If you travel with your own food, you are not limited to the train’s snack bar. Coach customers cannot eat in the actual dining car, which is reserved for sleeping car customers. But you can get (free!) hot water from them every morning for the good tea you’ll bring, and they do sell a variety of beers. What if there were more opportunities for long-distance passengers to get out and stretch or to buy a hot meal without getting charged for another “segment”? Say, if you de-trained for fewer than 3 hours, getting back on the train to continue toward your original endpoint would not count as a separate ticketing event. If there were hotels or hostels or public houses along the route with rental bikes, maybe you could take a little spin, look around a little, get your heartbeat up?
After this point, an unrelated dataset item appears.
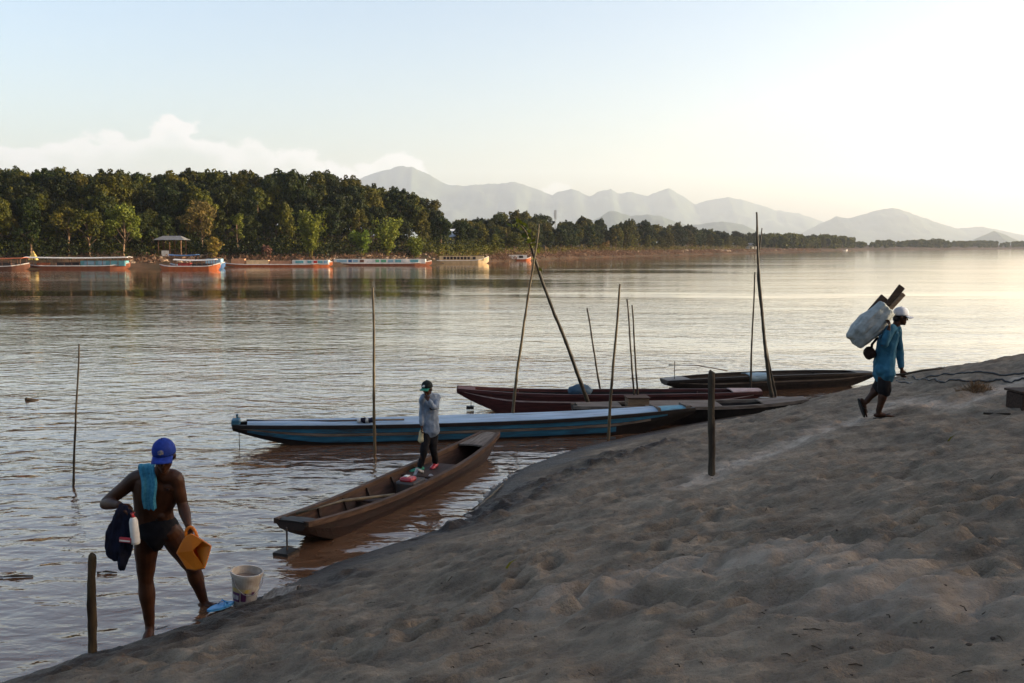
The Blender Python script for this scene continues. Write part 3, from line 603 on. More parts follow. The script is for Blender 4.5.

Trains seem like a perfect solution to global warming. The planet is crying out for more rail service – whether cross-country like Amtrak or inter-city light rail, like they have in Japan, complete with the bullet trains. Seattle runs a campaign to reduce the greenhouse effects of a combustion-based lifestyle using the slogan, “Sacrifice a little to gain a lot.” We like that. We would like to see laws change to limit the power of cars, to make cars less dangerous; and we want to study the traffic laws of places like Denmark, to see what we can co-opt. We would like to try bringing our cargo bikes on the train, without having to shunt them into a baggage car or fold them up. As if.